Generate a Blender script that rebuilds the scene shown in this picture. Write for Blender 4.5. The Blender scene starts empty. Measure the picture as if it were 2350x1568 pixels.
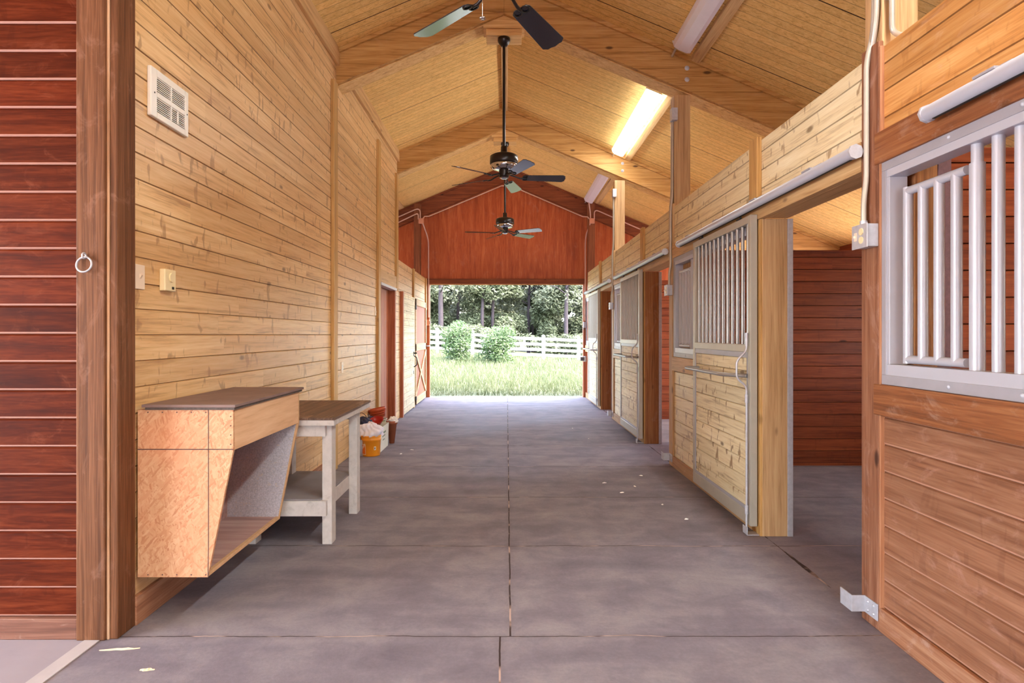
import bpy, math, random
from math import sin, cos, pi, radians
from mathutils import Vector, Matrix

random.seed(7)
scene = bpy.context.scene
COL = scene.collection

def S(r, g, b):
    f = lambda c: (c / 255 / 12.92) if c / 255 <= 0.04045 else ((c / 255 + 0.055) / 1.055) ** 2.4
    return (f(r), f(g), f(b), 1.0)

# ------------------------------------------------------------------ camera, sky, sun, lights, exposure
F_PX = 1400.0
VPX, VPY = 1163.0, 768.0
EYE = 1.40
cam_data = bpy.data.cameras.new('camera')
cam_data.sensor_width = 36.0
cam_data.sensor_fit = 'HORIZONTAL'
cam_data.lens = F_PX / 2350 * 36.0
cam_data.shift_x = (1175 - VPX) / 2350
cam_data.shift_y = (VPY - 784) / 2350
cam_data.clip_start = 0.05
cam_data.clip_end = 400
cam = bpy.data.objects.new('camera', cam_data)
cam.location = (0, 0, EYE)
cam.rotation_euler = (pi / 2, 0, 0)
COL.objects.link(cam)
scene.camera = cam

world = bpy.data.worlds.new('sky')
scene.world = world
world.use_nodes = True
wn = world.node_tree
bg = wn.nodes['Background']
sky = wn.nodes.new('ShaderNodeTexSky')
sky.sky_type = 'NISHITA'
sky.sun_disc = False
sky.sun_elevation = radians(52)
sky.sun_rotation = radians(122)
sky.air_density = 1.0
sky.dust_density = 3.0
sky.ozone_density = 1.0
mixn = wn.nodes.new('ShaderNodeMix')
mixn.data_type = 'RGBA'
mixn.inputs[0].default_value = 0.45
wn.links.new(sky.outputs[0], mixn.inputs[6])
mixn.inputs[7].default_value = (1.9, 1.85, 1.8, 1)      # thin white cloud
wn.links.new(mixn.outputs[2], bg.inputs[0])
bg.inputs[1].default_value = 1.62

sun_d = bpy.data.lights.new('sun', 'SUN')
sun_d.energy = 2.6
sun_d.angle = radians(1.0)
sun_d.color = (1.0, 0.95, 0.86)
sun = bpy.data.objects.new('sun', sun_d)
sun.rotation_euler = (radians(32), 0, radians(58))
COL.objects.link(sun)

def area(name, loc, rot, sx, sy, power, color=(1, 1, 1)):
    d = bpy.data.lights.new(name, 'AREA')
    d.shape = 'RECTANGLE'
    d.size, d.size_y = sx, sy
    d.energy = power
    d.color = color
    o = bpy.data.objects.new(name, d)
    o.location = loc
    o.rotation_euler = rot
    COL.objects.link(o)
    return o
# added fill lamps at the open end behind the camera and the left open side
area('fill_open_end', (0.0, -9.0, 2.0), (radians(98), 0, 0), 7.0, 3.6, 60, (0.93, 0.95, 1.0))
area('fill_open_side', (-5.6, -0.6, 1.9), (radians(90), 0, radians(-90)), 4.5, 3.2, 120, (0.90, 0.95, 1.0))

vs = scene.view_settings
vs.view_transform = 'Standard'
vs.look = 'None'
vs.gamma = 1.0
vs.use_curve_mapping = False
vs.exposure = 1.84
cy = scene.cycles
cy.max_bounces = 8
cy.use_adaptive_sampling = True
cy.adaptive_threshold = 0.015
cy.diffuse_bounces = 6
cy.glossy_bounces = 4
cy.transparent_max_bounces = 8
cy.sample_clamp_indirect = 8.0
cy.caustics_reflective = False
cy.caustics_refractive = False

# ------------------------------------------------------------------ node helpers / materials
class NT:
    def __init__(self, name):
        self.m = bpy.data.materials.new(name)
        self.m.use_nodes = True
        self.t = self.m.node_tree
        self.b = self.t.nodes['Principled BSDF']
    def n(self, typ, **kw):
        nd = self.t.nodes.new(typ)
        for k, v in kw.items():
            setattr(nd, k, v)
        return nd
    def put(self, sock, v):
        if v is None:
            return
        if hasattr(v, 'is_linked') or isinstance(v, bpy.types.NodeSocket):
            self.t.links.new(v, sock)
        else:
            sock.default_value = v
    def math(self, op, a, b=None, c=None, clamp=False):
        nd = self.n('ShaderNodeMath', operation=op)
        nd.use_clamp = clamp
        self.put(nd.inputs[0], a)
        if b is not None: self.put(nd.inputs[1], b)
        if c is not None: self.put(nd.inputs[2], c)
        return nd.outputs[0]
    def comb(self, x, y, z):
        nd = self.n('ShaderNodeCombineXYZ')
        for i, v in enumerate((x, y, z)):
            self.put(nd.inputs[i], v)
        return nd.outputs[0]
    def coords(self):
        tc = self.n('ShaderNodeTexCoord')
        sp = self.n('ShaderNodeSeparateXYZ')
        self.t.links.new(tc.outputs['Object'], sp.inputs[0])
        return tc.outputs['Object'], sp.outputs[0], sp.outputs[1], sp.outputs[2]
    def noise(self, vec, scale=1.0, detail=3.0, rough=0.55, dist=0.0):
        nd = self.n('ShaderNodeTexNoise')
        self.put(nd.inputs['Vector'], vec)
        nd.inputs['Scale'].default_value = scale
        nd.inputs['Detail'].default_value = detail
        nd.inputs['Roughness'].default_value = rough
        nd.inputs['Distortion'].default_value = dist
        return nd.outputs['Fac']
    def voro(self, vec, scale=1.0, feature='F1'):
        nd = self.n('ShaderNodeTexVoronoi', feature=feature)
        self.put(nd.inputs['Vector'], vec)
        nd.inputs['Scale'].default_value = scale
        return nd
    def white(self, vec):
        nd = self.n('ShaderNodeTexWhiteNoise', noise_dimensions='3D')
        self.put(nd.inputs['Vector'], vec)
        return nd.outputs['Value']
    def ss(self, v, lo, hi, a=0.0, b=1.0):
        nd = self.n('ShaderNodeMapRange', interpolation_type='SMOOTHSTEP')
        self.put(nd.inputs[0], v)
        for i, q in enumerate((lo, hi, a, b)):
            nd.inputs[i + 1].default_value = q
        return nd.outputs[0]
    def lin(self, v, lo, hi, a=0.0, b=1.0):
        nd = self.n('ShaderNodeMapRange')
        self.put(nd.inputs[0], v)
        for i, q in enumerate((lo, hi, a, b)):
            nd.inputs[i + 1].default_value = q
        return nd.outputs[0]
    def mix(self, fac, a, b, mode='MIX'):
        nd = self.n('ShaderNodeMix', data_type='RGBA', blend_type=mode)
        self.put(nd.inputs[0], fac)
        self.put(nd.inputs[6], a)
        self.put(nd.inputs[7], b)
        return nd.outputs[2]
    def ramp(self, v, stops):
        nd = self.n('ShaderNodeValToRGB')
        self.put(nd.inputs[0], v)
        el = nd.color_ramp.elements
        while len(el) < len(stops):
            el.new(0.5)
        for e, (p, c) in zip(el, stops):
            e.position = p
            e.color = c
        return nd.outputs[0]
    def scale_rgb(self, col, fac):
        nd = self.n('ShaderNodeVectorMath', operation='SCALE')
        self.put(nd.inputs[0], col[:3] if isinstance(col, tuple) else col)
        self.put(nd.inputs['Scale'], fac)
        return nd.outputs[0]
    def bump(self, h, strength=0.2, dist=0.01):
        nd = self.n('ShaderNodeBump')
        nd.inputs['Strength'].default_value = strength
        nd.inputs['Distance'].default_value = dist
        self.put(nd.inputs['Height'], h)
        self.t.links.new(nd.outputs[0], self.b.inputs['Normal'])
    def done(self, col=None, rough=None, metal=None, spec=None):
        self.put(self.b.inputs['Base Color'], col)
        self.put(self.b.inputs['Roughness'], rough)
        if metal is not None: self.put(self.b.inputs['Metallic'], metal)
        if spec is not None: self.put(self.b.inputs['Specular IOR Level'], spec)
        return self.m

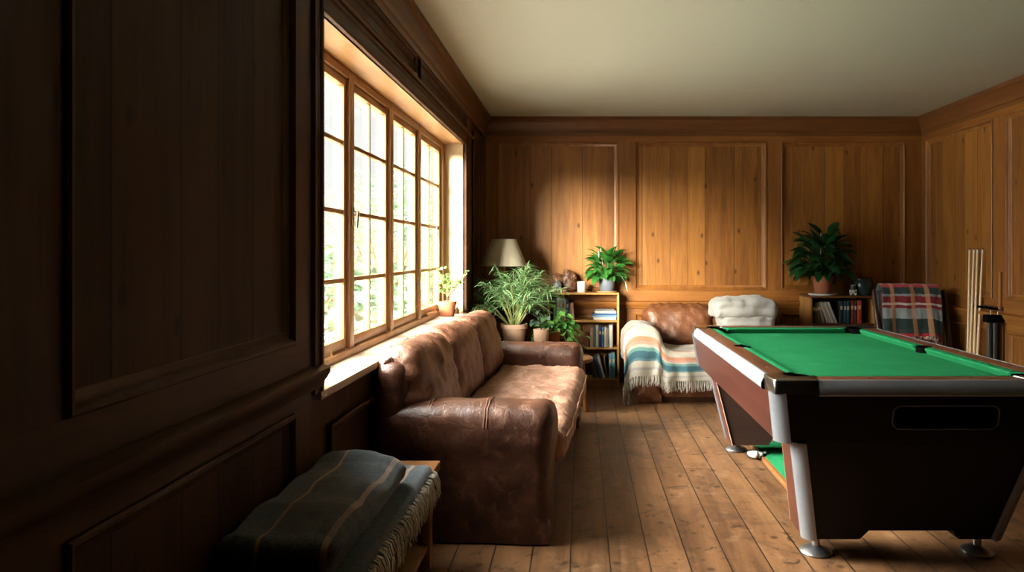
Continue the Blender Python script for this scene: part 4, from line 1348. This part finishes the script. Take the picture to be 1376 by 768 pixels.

--- --- ---

What is being asked>
Only the lines from the start of the entries above to the line containing "return (f(r), f(g), f(b), 1.0)" are to be given again, exactly and with both ends included; pictures are excluded.

Written solution>
Generate a Blender script that rebuilds the scene shown in this picture. Write for Blender 4.5. The Blender scene starts empty. Measure the picture as if it were 2350x1568 pixels.
import bpy, math, random
from math import sin, cos, pi, radians
from mathutils import Vector, Matrix

random.seed(7)
scene = bpy.context.scene
COL = scene.collection

def S(r, g, b):
    f = lambda c: (c / 255 / 12.92) if c / 255 <= 0.04045 else ((c / 255 + 0.055) / 1.055) ** 2.4
    return (f(r), f(g), f(b), 1.0)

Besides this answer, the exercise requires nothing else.